▸ Records from a data source

* * * * *

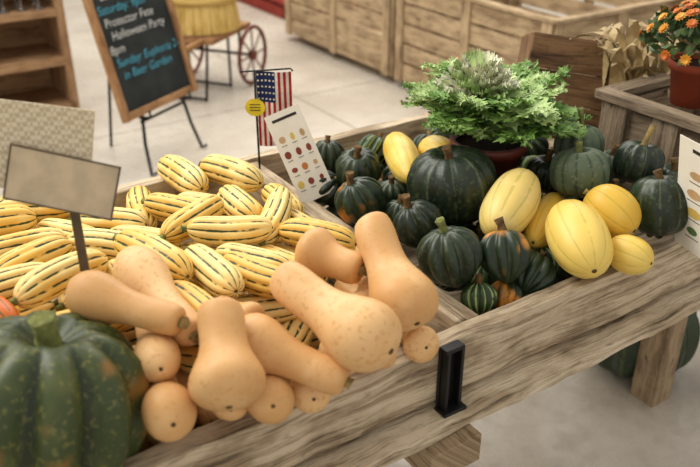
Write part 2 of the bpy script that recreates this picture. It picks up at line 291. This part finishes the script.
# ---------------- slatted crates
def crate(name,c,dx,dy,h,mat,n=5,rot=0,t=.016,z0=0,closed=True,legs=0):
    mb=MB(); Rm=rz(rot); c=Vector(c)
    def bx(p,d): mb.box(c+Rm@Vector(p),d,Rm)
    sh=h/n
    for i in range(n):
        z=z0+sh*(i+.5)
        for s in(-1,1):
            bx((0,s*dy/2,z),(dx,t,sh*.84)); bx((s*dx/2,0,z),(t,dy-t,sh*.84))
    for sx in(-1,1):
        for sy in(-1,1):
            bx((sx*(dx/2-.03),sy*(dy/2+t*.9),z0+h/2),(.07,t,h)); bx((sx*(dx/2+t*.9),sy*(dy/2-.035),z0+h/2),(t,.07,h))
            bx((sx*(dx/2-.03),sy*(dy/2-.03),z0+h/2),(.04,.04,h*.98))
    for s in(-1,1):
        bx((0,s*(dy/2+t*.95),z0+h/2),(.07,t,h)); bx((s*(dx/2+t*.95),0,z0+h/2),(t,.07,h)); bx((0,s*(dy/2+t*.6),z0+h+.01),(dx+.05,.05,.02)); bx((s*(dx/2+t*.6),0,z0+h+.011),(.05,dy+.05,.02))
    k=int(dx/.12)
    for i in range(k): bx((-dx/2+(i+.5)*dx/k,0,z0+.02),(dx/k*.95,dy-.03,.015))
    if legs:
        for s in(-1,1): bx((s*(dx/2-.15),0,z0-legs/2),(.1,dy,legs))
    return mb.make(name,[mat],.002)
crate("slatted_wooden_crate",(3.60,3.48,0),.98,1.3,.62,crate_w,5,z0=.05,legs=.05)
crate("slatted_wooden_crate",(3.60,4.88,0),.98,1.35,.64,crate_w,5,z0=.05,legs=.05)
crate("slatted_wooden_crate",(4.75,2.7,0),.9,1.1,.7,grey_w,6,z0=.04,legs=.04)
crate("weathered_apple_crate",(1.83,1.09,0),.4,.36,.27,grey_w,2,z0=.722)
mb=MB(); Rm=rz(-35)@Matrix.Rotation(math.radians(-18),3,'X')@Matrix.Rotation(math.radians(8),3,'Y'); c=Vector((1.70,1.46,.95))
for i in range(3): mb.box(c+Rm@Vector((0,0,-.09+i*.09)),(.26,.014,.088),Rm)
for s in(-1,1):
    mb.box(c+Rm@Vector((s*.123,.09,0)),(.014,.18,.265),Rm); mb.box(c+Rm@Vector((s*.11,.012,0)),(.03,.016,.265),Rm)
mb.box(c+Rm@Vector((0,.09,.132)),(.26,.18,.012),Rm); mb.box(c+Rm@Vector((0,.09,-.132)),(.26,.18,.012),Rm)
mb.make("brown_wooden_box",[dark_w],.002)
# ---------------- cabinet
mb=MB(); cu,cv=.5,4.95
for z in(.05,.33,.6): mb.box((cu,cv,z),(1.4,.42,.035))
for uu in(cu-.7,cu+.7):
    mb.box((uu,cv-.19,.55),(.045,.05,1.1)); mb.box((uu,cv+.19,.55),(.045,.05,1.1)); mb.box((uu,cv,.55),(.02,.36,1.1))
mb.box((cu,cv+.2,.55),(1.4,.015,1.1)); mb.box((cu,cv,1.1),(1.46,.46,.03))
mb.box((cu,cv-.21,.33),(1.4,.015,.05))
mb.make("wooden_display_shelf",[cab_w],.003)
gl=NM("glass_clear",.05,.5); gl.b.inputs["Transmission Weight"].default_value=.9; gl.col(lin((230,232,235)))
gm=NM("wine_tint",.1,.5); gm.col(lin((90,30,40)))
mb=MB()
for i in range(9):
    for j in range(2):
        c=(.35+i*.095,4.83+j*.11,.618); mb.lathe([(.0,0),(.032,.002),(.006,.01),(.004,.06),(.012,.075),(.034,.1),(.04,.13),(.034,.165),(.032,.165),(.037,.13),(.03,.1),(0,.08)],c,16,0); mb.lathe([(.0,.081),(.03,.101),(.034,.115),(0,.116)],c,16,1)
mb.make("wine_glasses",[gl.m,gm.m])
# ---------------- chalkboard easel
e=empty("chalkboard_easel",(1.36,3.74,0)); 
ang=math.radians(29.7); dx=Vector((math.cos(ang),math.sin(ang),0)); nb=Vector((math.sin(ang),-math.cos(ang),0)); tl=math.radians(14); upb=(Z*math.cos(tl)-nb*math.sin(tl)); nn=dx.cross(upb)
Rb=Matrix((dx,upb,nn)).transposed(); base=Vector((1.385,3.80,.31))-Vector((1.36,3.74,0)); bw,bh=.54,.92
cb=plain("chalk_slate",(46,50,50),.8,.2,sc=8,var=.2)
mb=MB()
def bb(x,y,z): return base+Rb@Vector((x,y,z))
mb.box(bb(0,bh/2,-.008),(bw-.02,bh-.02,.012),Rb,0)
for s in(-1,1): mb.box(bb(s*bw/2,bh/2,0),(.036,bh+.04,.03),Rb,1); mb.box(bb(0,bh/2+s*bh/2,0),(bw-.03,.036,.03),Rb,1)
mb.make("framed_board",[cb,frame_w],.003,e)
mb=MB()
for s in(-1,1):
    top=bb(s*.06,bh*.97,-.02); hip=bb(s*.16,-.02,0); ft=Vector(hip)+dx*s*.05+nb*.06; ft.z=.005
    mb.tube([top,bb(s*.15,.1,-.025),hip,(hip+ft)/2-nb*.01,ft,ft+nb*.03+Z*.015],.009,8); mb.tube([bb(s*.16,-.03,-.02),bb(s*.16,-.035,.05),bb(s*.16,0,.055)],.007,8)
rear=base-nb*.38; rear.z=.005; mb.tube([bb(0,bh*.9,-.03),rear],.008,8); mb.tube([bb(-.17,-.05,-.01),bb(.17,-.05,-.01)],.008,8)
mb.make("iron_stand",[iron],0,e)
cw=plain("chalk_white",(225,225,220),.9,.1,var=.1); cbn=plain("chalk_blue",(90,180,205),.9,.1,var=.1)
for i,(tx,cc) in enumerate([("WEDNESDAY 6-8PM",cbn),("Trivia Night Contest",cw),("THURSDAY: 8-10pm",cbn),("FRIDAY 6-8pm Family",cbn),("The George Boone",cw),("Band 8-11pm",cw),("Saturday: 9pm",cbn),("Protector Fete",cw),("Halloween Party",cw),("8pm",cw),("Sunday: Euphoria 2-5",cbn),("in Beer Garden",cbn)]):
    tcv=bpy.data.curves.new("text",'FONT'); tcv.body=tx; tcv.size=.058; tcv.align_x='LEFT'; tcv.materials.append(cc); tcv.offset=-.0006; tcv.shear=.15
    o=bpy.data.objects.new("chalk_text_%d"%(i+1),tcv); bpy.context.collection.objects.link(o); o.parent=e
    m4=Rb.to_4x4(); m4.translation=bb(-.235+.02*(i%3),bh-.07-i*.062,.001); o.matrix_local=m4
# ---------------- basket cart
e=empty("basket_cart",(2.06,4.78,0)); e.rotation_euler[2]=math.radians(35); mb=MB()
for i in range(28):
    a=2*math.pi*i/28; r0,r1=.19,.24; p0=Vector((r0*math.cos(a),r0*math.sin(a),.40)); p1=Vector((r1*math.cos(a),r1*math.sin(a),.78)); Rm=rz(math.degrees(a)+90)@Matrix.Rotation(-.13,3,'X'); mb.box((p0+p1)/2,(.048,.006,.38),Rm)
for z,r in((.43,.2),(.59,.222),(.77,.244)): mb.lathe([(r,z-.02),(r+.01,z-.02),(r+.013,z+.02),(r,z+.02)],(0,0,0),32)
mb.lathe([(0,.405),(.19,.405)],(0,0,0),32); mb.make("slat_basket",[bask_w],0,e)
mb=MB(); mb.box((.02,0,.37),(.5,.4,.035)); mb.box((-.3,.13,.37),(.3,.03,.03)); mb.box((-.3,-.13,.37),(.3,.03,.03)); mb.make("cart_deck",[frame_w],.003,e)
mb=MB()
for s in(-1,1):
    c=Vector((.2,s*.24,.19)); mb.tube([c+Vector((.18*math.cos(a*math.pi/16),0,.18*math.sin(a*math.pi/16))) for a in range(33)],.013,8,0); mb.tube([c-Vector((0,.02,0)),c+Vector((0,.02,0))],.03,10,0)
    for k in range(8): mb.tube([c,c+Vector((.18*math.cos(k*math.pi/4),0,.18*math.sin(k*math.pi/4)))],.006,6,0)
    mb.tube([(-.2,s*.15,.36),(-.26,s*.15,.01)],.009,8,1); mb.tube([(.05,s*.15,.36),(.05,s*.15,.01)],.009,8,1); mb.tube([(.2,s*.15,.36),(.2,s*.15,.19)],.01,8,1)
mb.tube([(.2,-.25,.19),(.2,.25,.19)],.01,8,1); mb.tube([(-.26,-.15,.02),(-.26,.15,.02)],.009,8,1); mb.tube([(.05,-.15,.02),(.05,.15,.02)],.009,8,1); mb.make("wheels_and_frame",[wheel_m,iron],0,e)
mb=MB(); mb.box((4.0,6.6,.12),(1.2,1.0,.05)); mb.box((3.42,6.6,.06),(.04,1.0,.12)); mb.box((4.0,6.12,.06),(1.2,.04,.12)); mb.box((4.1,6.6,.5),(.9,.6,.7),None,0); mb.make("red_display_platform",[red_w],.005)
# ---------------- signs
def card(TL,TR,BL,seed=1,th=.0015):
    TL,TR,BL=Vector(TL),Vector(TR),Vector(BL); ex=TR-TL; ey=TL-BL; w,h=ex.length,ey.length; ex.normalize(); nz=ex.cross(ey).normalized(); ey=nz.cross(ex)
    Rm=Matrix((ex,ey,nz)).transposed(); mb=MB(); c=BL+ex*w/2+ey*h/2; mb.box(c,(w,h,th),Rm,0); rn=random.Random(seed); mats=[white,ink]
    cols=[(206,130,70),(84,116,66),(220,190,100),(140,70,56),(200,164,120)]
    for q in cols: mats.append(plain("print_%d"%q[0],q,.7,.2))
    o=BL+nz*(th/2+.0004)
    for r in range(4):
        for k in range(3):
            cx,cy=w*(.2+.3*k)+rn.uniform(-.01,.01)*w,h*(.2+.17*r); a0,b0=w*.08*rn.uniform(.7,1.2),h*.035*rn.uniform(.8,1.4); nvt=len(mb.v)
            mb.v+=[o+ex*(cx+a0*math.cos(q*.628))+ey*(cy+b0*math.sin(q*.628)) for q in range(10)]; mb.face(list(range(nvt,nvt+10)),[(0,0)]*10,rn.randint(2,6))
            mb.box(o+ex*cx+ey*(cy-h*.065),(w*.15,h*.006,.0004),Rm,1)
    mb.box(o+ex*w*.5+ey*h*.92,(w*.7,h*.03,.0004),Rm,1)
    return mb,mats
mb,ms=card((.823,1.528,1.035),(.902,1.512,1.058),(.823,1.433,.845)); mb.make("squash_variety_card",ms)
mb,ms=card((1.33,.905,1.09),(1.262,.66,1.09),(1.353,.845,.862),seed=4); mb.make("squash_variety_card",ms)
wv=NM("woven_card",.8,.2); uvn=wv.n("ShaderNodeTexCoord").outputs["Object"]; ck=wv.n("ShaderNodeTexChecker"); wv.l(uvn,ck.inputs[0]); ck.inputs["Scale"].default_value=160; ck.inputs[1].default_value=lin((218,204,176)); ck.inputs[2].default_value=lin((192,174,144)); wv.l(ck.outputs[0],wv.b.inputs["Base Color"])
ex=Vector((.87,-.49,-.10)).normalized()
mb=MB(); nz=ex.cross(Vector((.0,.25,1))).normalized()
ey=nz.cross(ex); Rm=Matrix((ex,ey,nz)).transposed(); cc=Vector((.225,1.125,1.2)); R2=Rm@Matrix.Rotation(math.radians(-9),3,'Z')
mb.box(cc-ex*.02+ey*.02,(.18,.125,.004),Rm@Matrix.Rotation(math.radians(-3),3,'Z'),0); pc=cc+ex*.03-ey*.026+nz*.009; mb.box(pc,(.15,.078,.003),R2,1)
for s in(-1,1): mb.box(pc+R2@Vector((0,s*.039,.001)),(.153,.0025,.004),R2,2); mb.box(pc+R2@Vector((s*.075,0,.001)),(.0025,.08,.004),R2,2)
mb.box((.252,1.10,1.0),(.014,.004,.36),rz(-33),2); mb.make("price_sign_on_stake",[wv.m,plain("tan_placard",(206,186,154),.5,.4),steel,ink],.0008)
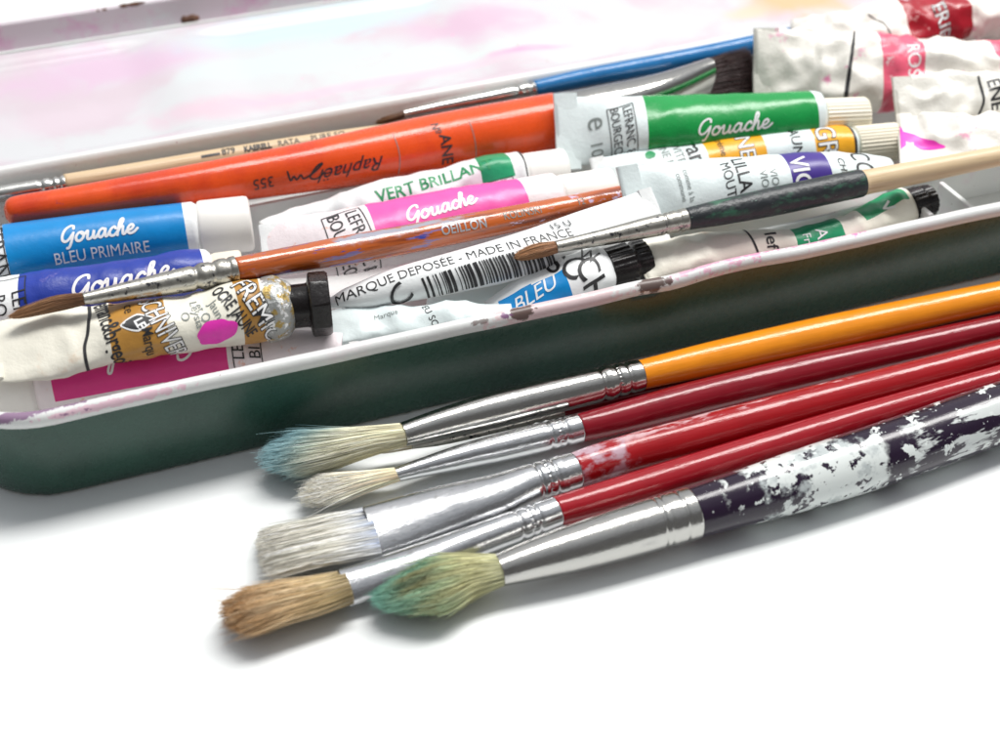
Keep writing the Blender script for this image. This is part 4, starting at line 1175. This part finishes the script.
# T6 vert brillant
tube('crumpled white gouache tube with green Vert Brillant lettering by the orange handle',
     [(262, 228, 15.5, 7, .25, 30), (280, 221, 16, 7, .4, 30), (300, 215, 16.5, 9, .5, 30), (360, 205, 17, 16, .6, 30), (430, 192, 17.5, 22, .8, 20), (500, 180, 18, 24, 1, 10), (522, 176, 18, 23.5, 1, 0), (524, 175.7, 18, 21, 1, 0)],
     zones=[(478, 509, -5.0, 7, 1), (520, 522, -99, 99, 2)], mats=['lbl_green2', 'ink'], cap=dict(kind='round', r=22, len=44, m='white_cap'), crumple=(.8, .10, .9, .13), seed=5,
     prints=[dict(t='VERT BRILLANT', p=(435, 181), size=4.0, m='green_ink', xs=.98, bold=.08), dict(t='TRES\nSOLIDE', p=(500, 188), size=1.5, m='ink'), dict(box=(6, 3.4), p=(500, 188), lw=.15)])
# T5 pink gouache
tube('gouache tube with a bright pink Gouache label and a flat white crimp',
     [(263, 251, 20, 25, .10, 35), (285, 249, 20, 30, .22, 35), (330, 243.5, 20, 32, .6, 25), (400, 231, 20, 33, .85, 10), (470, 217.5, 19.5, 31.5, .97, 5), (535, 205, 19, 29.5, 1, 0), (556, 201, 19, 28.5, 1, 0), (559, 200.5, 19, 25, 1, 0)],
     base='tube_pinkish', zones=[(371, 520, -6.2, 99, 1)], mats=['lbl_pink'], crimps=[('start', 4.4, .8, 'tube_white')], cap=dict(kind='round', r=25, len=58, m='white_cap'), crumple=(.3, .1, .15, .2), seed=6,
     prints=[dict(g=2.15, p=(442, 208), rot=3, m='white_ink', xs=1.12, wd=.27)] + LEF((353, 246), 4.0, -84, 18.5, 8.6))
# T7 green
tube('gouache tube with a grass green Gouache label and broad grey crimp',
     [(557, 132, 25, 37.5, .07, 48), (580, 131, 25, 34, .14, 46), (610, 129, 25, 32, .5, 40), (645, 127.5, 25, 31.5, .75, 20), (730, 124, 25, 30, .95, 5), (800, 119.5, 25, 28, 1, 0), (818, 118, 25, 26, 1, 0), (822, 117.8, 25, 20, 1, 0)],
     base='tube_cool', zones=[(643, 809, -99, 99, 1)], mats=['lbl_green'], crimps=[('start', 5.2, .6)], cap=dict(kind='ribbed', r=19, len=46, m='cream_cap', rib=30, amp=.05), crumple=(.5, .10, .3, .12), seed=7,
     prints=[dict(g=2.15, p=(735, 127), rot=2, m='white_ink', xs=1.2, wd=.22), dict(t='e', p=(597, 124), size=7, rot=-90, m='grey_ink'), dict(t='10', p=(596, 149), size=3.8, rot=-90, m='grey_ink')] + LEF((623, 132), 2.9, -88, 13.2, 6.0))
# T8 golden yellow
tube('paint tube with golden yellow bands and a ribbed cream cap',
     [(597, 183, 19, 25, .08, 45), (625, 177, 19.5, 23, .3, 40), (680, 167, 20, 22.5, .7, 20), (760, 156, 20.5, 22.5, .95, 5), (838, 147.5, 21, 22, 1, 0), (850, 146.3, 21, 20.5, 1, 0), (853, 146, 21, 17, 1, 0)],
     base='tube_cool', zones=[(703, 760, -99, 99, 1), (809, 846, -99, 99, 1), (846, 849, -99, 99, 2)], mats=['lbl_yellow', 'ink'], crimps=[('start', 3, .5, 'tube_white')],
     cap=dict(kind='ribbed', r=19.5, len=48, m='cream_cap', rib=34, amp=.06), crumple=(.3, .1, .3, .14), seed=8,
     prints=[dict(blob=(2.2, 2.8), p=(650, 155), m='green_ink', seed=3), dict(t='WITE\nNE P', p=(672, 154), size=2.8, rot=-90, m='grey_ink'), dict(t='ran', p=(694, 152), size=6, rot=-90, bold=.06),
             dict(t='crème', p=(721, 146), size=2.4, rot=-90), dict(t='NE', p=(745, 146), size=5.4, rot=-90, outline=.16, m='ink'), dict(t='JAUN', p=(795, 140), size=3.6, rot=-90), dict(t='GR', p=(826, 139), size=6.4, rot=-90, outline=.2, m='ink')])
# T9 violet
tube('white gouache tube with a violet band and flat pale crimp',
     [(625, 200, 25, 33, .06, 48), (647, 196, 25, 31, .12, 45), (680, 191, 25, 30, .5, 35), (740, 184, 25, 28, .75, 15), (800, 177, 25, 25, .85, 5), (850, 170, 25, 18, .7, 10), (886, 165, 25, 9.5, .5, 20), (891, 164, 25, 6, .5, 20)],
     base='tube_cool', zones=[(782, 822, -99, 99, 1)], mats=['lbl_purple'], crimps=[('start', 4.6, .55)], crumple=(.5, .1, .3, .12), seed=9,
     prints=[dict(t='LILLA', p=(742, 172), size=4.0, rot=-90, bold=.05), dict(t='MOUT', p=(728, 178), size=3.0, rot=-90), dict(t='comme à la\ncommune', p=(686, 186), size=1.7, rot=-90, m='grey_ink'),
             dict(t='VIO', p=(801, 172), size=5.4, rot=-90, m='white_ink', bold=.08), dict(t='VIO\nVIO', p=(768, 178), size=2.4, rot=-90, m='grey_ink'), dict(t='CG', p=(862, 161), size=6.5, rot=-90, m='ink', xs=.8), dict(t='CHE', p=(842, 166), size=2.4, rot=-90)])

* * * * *

Locate all lines in the listing above with the word "this". Copy them.

Write part 2 of the bpy script that recreates this picture. It picks up at line 291. This part finishes the script.
Keep writing the Blender script for this image. This is part 4, starting at line 1175. This part finishes the script.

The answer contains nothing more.